▶ **Problem statement**: Repeat the listing exactly as given, omitting every image.

▶ **Data shown**:

BEGIN

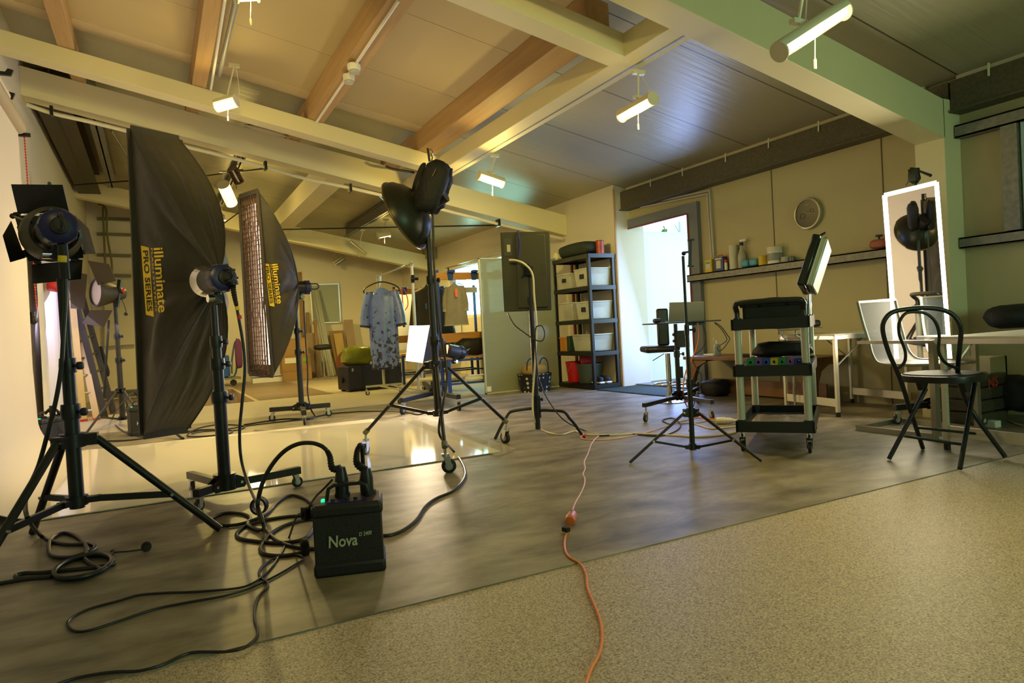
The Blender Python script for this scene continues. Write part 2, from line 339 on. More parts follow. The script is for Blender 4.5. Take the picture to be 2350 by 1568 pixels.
ybeam(xs2, 9.03, 13.97, zroof(xs2)-.2, .08, .18)
# rails on the door wall
def rail(y0, y1, z0, z1, x=5.87, dp=.09, m=galv, nm='trim_rail'):
    b = MB(); b.box((x-.006, (y0+y1)/2, (z0+z1)/2), (.012, y1-y0, z1-z0)).box((x-dp/2, (y0+y1)/2, z1-.006), (dp, y1-y0, .012)).box((x-dp/2, (y0+y1)/2, z0+.006), (dp, y1-y0, .012)).box((x-dp+.006, (y0+y1)/2, (z0+z1)/2), (.012, y1-y0, z1-z0))
    return struct(b, nm, m, smooth=False)
rail(3.45, 6.36, 1.325, 1.412, dp=.10)
rail(-2.9, 3.19, 1.325, 1.412, dp=.10)
rail(-2.9, 3.19, 2.21, 2.31, dp=.10)
struct(MB().box((5.81, 2.80, 1.81), (.1, .11, .79)), 'trim_post', galv, smooth=False)
struct(MB().box((5.80, 2.72, 1.81), (.03, .02, .79)), 'trim_post_edge', mat('pale_blue_edge', (.35, .5, .55), .4), smooth=False)
# door frame, threshold, world outside
fr = mat('grey_door_frame', (.16, .18, .22), .45, 0, .1)
b = MB(); b.box((5.85, 6.26, 1.14), (.07, .15, 2.28)).box((5.86, 6.94, 2.225), (.06, 1.20, .12))
b.box((5.97, 6.94, .015), (.26, 1.22, .03))
struct(b, 'door_1', fr, smooth=False)
b = MB(); b.box((5.812, 6.345, 1.08), (.012, .02, 2.16)).box((5.825, 6.95, 2.16), (.012, 1.18, .02)); struct(b, 'door_2', mat('red_door_seal', (.22, .04, .03), .5), smooth=False)
dg = mat('white_door_leaf', (.75, .8, .8), .4, 0, .03)
b = MB(); b.box((6.55, 7.63, 1.09), (.9, .05, 2.1)); struct(b, 'door_3', dg, smooth=False)
struct(MB().box((11, 6, -.06), (9.9, 30, .1)), 'ground', mat('gravel_yard', (.35, .35, .32), .9, 0, .3, 20), smooth=False)
b = MB(); b.box((9.4, 8.8, 1.4), (.3, 3.6, 2.8)); 
for k in range(10): b.box((9.23, 7.2+k*.35, 1.4), (.05, .08, 2.8))
b.build('container', mat('container_white', (.62, .72, .72), .5), None, 'white ribbed container wall standing outside the open door', cat='container', smooth=False)
sg = thing('exit_sign', 'small green sign on the white container outside the door', 'sign', (9.19, 8.15, 1.75)); MB().box((9.19, 8.15, 1.85), (.02, .5, .22)).build('sign_plate', mat('green_sign', (.15, .7, .45), .5), sg); MB().box((9.175, 8.2, 1.85), (.01, .16, .12)).build('pictogram', wpl, sg)
b = MB()
for k in range(900):
    p = Vector((8.6+random.random()*.6, 7.0+random.random()*5.5, random.random()**1.5*1.0)); b.bar(p, p+Vector((random.uniform(-.06, .06), random.uniform(-.06, .06), random.uniform(.05, .2))), .03, .006)
b.build('grass', mat('green_grass', (.15, .35, .05), .8, 0, .4), None, 'green grass growing along the container outside the door', cat='grass', kind='stuff', smooth=False)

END

▶ **Answer**:
The Blender Python script for this scene continues. Write part 2, from line 339 on. More parts follow. The script is for Blender 4.5. Take the picture to be 2350 by 1568 pixels.
ybeam(xs2, 9.03, 13.97, zroof(xs2)-.2, .08, .18)
# rails on the door wall
def rail(y0, y1, z0, z1, x=5.87, dp=.09, m=galv, nm='trim_rail'):
    b = MB(); b.box((x-.006, (y0+y1)/2, (z0+z1)/2), (.012, y1-y0, z1-z0)).box((x-dp/2, (y0+y1)/2, z1-.006), (dp, y1-y0, .012)).box((x-dp/2, (y0+y1)/2, z0+.006), (dp, y1-y0, .012)).box((x-dp+.006, (y0+y1)/2, (z0+z1)/2), (.012, y1-y0, z1-z0))
    return struct(b, nm, m, smooth=False)
rail(3.45, 6.36, 1.325, 1.412, dp=.10)
rail(-2.9, 3.19, 1.325, 1.412, dp=.10)
rail(-2.9, 3.19, 2.21, 2.31, dp=.10)
struct(MB().box((5.81, 2.80, 1.81), (.1, .11, .79)), 'trim_post', galv, smooth=False)
struct(MB().box((5.80, 2.72, 1.81), (.03, .02, .79)), 'trim_post_edge', mat('pale_blue_edge', (.35, .5, .55), .4), smooth=False)
# door frame, threshold, world outside
fr = mat('grey_door_frame', (.16, .18, .22), .45, 0, .1)
b = MB(); b.box((5.85, 6.26, 1.14), (.07, .15, 2.28)).box((5.86, 6.94, 2.225), (.06, 1.20, .12))
b.box((5.97, 6.94, .015), (.26, 1.22, .03))
struct(b, 'door_1', fr, smooth=False)
b = MB(); b.box((5.812, 6.345, 1.08), (.012, .02, 2.16)).box((5.825, 6.95, 2.16), (.012, 1.18, .02)); struct(b, 'door_2', mat('red_door_seal', (.22, .04, .03), .5), smooth=False)
dg = mat('white_door_leaf', (.75, .8, .8), .4, 0, .03)
b = MB(); b.box((6.55, 7.63, 1.09), (.9, .05, 2.1)); struct(b, 'door_3', dg, smooth=False)
struct(MB().box((11, 6, -.06), (9.9, 30, .1)), 'ground', mat('gravel_yard', (.35, .35, .32), .9, 0, .3, 20), smooth=False)
b = MB(); b.box((9.4, 8.8, 1.4), (.3, 3.6, 2.8)); 
for k in range(10): b.box((9.23, 7.2+k*.35, 1.4), (.05, .08, 2.8))
b.build('container', mat('container_white', (.62, .72, .72), .5), None, 'white ribbed container wall standing outside the open door', cat='container', smooth=False)
sg = thing('exit_sign', 'small green sign on the white container outside the door', 'sign', (9.19, 8.15, 1.75)); MB().box((9.19, 8.15, 1.85), (.02, .5, .22)).build('sign_plate', mat('green_sign', (.15, .7, .45), .5), sg); MB().box((9.175, 8.2, 1.85), (.01, .16, .12)).build('pictogram', wpl, sg)
b = MB()
for k in range(900):
    p = Vector((8.6+random.random()*.6, 7.0+random.random()*5.5, random.random()**1.5*1.0)); b.bar(p, p+Vector((random.uniform(-.06, .06), random.uniform(-.06, .06), random.uniform(.05, .2))), .03, .006)
b.build('grass', mat('green_grass', (.15, .35, .05), .8, 0, .4), None, 'green grass growing along the container outside the door', cat='grass', kind='stuff', smooth=False)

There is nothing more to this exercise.